These are the Labour proposals, according to their press release at the weekend:
1. Councils will be able to open schools
2. No more forced academisation
3. Councils can take back failing academies
4. A new generation of “co-operative schools”
5. Related-party transactions banned
6. National pay rules and a cap on CEO salaries
7. Councils will take charge of admissions
8. Academies will be compelled to expand
9. A new regulatory framework for schools
I don't see anything in there about banning Faith schools. Was that added to Rayner's speech?
I absolutely agree with the first item. Local authorities need to plan for demographic change and have the expertise for setting up new schools or expanding existing schools. Free Schools were never going to be a substitute.
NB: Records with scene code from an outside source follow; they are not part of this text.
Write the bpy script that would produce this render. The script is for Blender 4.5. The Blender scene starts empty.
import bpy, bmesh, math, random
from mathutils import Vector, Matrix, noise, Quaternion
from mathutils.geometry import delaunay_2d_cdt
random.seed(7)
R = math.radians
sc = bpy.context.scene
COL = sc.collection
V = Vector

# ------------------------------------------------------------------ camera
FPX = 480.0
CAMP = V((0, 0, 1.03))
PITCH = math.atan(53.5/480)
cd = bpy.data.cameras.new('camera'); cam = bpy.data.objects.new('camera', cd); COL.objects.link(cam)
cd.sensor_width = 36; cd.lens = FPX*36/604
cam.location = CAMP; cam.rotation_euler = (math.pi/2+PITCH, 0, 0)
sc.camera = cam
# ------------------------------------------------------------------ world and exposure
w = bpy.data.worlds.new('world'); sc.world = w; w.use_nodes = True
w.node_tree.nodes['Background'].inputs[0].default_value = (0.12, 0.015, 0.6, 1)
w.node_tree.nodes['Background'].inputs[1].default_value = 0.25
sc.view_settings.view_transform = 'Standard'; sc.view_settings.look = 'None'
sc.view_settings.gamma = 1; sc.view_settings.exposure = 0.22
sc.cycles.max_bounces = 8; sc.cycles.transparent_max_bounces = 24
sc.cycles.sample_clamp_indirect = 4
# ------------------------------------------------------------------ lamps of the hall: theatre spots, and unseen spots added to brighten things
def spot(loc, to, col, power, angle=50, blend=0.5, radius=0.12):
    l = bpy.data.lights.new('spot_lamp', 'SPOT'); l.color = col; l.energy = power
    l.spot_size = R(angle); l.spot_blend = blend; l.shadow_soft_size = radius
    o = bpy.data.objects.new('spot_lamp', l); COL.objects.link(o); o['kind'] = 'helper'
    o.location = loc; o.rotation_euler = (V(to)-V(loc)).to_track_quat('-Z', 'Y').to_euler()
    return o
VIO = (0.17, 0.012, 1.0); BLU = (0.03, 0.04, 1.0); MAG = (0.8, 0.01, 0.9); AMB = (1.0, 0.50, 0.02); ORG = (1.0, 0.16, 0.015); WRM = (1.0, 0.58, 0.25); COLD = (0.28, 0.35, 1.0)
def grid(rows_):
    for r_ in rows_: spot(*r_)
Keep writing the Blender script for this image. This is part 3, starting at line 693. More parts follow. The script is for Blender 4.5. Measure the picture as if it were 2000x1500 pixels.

In many cases they either ended up with surplus places or took places from already established local schools. Nor were they as easy to set up properly as was fondly imagined. The prime mover of the idea, Toby Young, had to stand back from the school he helped to set up and admitted that it was far more difficult than he'd thought it was going to be.
In addition, Free Schools have been instrumental in setting up faith schools, a move particularly criticised when the 'faith' promoted the marginalisation of girls' education.
It also seems that after the initial enthusiasm very few Free Schools were actually set up by parents and teachers (as originally envisaged) but by Academy Trusts extending their empires.. Some Trusts are very good, but not all of them...
Forced academisation of 'failing schools' in no way guaranteed that the schools was going to be any more successful when freed from LA oversight.
There was equally no sound educational principle behind not allowing LA to take back failing academies.
I know nothing about co-operative schools, though they sound like a better proposition than Free Schools.
No problem with national pay scales. It worked fine before. Some academy CEOs managed to wangle themselves some ridiculously high salaries. And some dealt with a startling number of businesses run by relatives of CEOs...
The next two seem unobjectionable as LAs have to plan for fluctuation in populations; not easy if schools are independent of them.
Not sure about the next two.
Having said all that, I'm not altogether sure about total LA control. In the short time that I worked in schools I've seen a number of LA approved but unresearched (or frankly dotty) 'initiatives 'suggested' to schools in such a way as being hard to resist. Though Ofsted has to share some of the blame.
I'd have liked to have seen the abolition of Grammar Schools and the removal of charitable status from private schools. I don't see the Labour proposals as being particularly radical.